Instruction: Repeat exactly the lines between and including those that contain "Write part 3" and "towel(.200, .605, 2.45, 2.75, .6245, 'folded". Output no other line.

Record extracts:
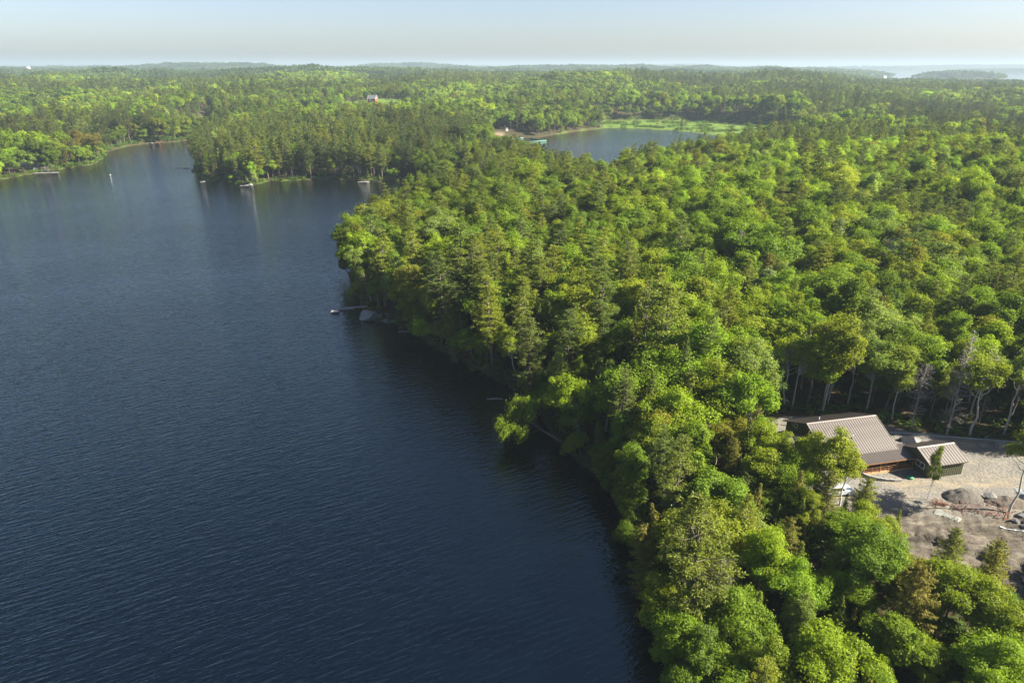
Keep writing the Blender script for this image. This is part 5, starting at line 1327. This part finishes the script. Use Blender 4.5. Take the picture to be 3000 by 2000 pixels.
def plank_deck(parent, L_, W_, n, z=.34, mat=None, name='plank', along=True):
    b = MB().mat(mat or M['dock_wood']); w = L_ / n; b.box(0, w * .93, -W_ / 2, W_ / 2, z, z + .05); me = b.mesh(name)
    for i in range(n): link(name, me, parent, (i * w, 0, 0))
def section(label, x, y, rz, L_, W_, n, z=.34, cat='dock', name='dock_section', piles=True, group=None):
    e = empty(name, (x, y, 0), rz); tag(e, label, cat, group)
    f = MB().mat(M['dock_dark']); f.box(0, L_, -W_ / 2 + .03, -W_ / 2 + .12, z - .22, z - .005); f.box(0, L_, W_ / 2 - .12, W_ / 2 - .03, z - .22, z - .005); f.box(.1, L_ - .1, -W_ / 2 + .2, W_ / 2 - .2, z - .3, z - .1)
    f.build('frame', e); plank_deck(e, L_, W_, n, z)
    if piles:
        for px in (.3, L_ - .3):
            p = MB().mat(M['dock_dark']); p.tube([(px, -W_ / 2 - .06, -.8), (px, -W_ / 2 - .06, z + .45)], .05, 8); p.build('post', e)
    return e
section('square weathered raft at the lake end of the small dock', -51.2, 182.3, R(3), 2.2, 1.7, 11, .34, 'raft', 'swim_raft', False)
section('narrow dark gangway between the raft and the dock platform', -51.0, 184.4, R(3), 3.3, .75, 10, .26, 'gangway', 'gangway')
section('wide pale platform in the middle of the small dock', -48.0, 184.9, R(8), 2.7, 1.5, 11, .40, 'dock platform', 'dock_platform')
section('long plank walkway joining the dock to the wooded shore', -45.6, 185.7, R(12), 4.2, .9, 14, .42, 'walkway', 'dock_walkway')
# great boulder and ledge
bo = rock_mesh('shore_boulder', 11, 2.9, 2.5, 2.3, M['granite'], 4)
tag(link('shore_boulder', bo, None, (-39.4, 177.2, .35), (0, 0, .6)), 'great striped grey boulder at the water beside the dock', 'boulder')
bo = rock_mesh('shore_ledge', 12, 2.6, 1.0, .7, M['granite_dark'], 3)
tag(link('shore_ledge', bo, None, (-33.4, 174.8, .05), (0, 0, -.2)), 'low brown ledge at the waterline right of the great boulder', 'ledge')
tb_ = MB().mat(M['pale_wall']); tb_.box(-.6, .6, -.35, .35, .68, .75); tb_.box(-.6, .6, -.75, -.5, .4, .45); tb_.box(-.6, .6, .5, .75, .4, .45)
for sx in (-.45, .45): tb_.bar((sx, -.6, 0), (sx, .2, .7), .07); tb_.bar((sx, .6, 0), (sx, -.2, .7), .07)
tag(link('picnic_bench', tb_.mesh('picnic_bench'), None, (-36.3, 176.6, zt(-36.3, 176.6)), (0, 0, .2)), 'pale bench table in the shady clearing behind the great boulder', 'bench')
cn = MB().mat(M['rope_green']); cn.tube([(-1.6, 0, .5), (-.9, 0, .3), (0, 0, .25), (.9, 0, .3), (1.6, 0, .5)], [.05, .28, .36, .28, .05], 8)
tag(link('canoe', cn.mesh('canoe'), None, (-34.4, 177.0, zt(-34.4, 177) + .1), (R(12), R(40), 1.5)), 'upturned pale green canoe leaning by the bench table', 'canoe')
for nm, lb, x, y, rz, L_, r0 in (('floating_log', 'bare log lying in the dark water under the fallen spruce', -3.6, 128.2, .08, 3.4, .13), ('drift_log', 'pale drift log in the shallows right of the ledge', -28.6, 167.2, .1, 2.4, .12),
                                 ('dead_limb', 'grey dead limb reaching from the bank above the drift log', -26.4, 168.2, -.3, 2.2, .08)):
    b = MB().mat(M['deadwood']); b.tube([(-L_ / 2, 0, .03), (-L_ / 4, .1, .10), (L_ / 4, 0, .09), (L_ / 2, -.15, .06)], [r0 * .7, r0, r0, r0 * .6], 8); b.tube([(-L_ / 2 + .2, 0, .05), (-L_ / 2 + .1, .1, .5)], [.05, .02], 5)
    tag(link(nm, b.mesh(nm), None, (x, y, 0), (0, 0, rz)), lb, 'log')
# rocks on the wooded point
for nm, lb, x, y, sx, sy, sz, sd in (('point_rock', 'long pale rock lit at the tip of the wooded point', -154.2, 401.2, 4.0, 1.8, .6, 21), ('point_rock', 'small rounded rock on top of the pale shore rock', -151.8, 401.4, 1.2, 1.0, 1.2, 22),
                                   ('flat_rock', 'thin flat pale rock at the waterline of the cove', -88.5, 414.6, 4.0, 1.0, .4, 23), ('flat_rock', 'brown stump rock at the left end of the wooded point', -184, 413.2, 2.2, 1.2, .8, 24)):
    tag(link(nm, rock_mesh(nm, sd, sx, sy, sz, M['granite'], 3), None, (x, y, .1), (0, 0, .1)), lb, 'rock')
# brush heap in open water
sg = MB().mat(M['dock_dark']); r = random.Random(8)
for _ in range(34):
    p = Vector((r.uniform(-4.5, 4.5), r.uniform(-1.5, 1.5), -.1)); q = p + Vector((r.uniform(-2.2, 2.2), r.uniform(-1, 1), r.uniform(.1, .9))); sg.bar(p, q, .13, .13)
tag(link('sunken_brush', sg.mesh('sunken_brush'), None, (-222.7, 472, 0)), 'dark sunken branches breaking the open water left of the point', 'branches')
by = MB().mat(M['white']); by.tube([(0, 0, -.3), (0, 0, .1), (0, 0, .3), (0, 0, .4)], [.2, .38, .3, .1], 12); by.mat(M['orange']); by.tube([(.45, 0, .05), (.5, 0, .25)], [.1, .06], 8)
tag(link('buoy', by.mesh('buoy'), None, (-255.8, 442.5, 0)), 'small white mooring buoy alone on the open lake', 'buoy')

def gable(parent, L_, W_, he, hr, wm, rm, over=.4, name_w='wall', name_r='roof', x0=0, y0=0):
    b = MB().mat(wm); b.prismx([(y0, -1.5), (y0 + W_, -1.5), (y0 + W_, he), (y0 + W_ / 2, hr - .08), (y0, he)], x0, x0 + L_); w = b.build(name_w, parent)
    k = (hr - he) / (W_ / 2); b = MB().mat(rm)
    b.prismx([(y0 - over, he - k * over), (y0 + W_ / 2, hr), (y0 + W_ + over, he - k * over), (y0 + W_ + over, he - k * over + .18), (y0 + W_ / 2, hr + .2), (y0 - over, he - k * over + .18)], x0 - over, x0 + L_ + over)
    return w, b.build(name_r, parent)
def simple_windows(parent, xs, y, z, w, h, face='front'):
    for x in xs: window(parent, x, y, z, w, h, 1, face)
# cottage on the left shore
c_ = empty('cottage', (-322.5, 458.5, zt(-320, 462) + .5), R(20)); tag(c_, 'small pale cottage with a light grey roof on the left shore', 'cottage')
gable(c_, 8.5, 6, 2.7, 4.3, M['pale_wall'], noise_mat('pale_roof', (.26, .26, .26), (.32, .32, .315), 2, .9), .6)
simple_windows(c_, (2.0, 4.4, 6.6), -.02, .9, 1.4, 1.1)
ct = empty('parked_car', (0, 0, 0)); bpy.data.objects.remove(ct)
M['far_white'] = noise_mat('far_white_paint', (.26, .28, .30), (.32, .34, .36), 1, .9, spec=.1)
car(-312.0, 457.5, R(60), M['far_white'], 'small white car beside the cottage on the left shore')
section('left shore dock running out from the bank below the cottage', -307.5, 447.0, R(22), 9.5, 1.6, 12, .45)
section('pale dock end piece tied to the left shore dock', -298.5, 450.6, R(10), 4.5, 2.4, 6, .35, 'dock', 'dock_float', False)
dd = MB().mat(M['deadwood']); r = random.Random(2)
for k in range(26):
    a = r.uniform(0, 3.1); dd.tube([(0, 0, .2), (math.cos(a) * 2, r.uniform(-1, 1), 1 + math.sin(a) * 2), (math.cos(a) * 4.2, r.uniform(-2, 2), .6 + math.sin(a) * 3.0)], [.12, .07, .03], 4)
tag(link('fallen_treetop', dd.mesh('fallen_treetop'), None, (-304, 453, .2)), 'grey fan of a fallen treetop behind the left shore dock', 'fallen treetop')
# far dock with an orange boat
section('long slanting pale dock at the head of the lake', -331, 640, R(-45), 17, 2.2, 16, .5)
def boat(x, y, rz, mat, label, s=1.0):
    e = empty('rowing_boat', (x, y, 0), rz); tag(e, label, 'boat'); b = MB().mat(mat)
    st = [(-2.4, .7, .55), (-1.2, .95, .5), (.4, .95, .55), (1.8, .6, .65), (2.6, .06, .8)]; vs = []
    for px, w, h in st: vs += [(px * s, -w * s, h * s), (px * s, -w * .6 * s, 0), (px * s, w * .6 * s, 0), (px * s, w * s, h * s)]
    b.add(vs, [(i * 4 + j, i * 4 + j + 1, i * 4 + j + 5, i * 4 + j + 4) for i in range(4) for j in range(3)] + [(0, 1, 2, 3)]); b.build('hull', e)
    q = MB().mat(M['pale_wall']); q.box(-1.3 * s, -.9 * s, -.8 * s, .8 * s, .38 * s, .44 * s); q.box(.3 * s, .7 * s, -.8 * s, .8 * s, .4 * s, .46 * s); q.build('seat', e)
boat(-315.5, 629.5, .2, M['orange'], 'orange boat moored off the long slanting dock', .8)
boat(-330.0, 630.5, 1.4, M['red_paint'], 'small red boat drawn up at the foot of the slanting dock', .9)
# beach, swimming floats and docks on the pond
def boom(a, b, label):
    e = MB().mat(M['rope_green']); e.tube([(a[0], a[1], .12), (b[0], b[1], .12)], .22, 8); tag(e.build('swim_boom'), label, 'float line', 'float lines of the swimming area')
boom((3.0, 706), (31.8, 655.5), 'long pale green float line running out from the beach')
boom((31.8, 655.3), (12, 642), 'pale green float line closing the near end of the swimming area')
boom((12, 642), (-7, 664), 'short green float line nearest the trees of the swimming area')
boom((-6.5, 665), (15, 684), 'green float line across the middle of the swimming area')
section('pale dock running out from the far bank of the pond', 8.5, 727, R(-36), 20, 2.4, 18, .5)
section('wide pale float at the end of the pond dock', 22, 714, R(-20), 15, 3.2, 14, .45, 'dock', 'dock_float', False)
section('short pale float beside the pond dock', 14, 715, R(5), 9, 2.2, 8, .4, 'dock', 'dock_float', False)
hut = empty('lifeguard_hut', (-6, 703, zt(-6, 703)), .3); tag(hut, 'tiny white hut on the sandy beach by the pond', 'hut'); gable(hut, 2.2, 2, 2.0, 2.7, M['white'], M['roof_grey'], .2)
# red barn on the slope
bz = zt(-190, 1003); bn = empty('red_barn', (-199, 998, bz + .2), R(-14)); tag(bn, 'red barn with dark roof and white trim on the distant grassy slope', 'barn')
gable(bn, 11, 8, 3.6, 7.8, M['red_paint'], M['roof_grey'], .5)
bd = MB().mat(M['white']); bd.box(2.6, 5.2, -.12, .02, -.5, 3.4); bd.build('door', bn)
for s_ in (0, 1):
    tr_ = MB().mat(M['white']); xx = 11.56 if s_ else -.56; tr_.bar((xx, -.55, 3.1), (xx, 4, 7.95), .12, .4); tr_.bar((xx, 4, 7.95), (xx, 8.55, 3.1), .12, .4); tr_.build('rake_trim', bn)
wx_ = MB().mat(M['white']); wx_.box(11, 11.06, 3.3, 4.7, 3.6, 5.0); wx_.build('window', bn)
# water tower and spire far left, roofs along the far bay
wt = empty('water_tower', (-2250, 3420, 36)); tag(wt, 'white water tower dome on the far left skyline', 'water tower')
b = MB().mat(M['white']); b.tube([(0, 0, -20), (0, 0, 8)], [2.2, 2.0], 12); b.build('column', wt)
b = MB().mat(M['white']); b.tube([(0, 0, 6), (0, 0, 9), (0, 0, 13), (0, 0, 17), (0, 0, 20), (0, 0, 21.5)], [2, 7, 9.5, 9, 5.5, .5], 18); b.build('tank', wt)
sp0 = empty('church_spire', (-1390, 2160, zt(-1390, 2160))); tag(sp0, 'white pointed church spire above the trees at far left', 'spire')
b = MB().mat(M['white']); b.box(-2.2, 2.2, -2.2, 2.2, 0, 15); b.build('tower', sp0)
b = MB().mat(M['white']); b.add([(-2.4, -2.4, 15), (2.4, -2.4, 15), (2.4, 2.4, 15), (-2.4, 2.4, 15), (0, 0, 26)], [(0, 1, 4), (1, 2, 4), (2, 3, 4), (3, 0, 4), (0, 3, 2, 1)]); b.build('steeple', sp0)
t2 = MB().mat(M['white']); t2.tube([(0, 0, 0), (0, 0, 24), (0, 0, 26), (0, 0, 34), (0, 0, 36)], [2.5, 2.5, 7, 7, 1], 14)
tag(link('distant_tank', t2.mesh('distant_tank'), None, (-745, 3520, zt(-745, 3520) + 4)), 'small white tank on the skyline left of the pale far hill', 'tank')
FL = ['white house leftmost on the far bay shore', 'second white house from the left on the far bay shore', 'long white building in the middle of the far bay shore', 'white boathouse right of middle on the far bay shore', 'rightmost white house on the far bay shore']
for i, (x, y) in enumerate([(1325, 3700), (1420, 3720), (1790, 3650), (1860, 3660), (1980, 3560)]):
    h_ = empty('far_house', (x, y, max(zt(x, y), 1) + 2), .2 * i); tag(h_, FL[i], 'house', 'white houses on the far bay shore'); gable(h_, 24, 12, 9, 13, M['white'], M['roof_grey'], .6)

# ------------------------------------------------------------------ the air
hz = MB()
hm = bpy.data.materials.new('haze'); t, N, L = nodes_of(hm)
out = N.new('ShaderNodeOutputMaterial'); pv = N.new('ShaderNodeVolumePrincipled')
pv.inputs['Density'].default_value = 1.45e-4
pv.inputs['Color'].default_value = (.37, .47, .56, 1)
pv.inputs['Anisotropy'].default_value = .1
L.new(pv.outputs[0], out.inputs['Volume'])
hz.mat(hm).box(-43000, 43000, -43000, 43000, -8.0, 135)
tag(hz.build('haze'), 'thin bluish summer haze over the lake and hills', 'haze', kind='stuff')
---
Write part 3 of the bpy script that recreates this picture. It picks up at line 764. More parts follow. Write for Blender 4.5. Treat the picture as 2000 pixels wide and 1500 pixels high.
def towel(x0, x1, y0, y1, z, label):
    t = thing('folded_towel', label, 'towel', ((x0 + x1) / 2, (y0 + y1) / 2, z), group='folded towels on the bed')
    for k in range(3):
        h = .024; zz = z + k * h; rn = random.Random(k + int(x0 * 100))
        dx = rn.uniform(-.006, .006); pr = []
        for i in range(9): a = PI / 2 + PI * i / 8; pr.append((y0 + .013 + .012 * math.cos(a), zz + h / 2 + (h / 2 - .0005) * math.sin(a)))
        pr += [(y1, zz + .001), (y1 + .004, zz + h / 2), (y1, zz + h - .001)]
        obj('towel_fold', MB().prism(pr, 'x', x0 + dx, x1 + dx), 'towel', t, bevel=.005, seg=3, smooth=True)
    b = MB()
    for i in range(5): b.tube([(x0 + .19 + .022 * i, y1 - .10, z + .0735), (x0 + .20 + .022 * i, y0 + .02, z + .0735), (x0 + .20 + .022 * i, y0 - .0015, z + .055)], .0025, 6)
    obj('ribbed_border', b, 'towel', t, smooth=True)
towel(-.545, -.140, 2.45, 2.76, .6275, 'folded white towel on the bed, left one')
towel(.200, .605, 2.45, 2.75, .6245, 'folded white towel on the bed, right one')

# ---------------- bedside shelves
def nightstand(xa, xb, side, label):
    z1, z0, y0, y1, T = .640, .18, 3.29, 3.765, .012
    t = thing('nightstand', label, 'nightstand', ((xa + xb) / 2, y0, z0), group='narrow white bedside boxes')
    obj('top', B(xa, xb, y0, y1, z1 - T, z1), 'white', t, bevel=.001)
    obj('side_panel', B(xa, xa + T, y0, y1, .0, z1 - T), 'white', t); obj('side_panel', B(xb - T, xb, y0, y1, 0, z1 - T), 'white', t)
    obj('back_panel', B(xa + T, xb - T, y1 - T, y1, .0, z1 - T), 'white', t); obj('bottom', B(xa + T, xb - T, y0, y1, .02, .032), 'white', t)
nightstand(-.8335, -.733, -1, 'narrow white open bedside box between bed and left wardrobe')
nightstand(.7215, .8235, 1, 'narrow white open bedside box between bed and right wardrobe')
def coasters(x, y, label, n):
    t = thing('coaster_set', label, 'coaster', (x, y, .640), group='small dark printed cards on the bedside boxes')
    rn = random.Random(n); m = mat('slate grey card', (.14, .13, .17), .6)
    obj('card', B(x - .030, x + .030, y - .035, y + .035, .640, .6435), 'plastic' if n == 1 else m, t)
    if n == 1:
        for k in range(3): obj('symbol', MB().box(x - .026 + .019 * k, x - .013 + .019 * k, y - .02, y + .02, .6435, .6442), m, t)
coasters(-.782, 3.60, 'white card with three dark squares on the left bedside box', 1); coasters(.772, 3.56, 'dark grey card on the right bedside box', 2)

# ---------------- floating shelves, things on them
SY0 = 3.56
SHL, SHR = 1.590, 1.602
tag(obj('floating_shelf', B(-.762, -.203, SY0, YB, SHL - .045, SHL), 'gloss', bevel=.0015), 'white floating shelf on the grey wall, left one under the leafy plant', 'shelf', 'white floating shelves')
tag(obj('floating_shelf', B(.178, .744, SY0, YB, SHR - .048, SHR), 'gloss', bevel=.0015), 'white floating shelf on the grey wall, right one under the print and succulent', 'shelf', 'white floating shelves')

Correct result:
Write part 3 of the bpy script that recreates this picture. It picks up at line 764. More parts follow. Write for Blender 4.5. Treat the picture as 2000 pixels wide and 1500 pixels high.
def towel(x0, x1, y0, y1, z, label):
    t = thing('folded_towel', label, 'towel', ((x0 + x1) / 2, (y0 + y1) / 2, z), group='folded towels on the bed')
    for k in range(3):
        h = .024; zz = z + k * h; rn = random.Random(k + int(x0 * 100))
        dx = rn.uniform(-.006, .006); pr = []
        for i in range(9): a = PI / 2 + PI * i / 8; pr.append((y0 + .013 + .012 * math.cos(a), zz + h / 2 + (h / 2 - .0005) * math.sin(a)))
        pr += [(y1, zz + .001), (y1 + .004, zz + h / 2), (y1, zz + h - .001)]
        obj('towel_fold', MB().prism(pr, 'x', x0 + dx, x1 + dx), 'towel', t, bevel=.005, seg=3, smooth=True)
    b = MB()
    for i in range(5): b.tube([(x0 + .19 + .022 * i, y1 - .10, z + .0735), (x0 + .20 + .022 * i, y0 + .02, z + .0735), (x0 + .20 + .022 * i, y0 - .0015, z + .055)], .0025, 6)
    obj('ribbed_border', b, 'towel', t, smooth=True)
towel(-.545, -.140, 2.45, 2.76, .6275, 'folded white towel on the bed, left one')
towel(.200, .605, 2.45, 2.75, .6245, 'folded white towel on the bed, right one')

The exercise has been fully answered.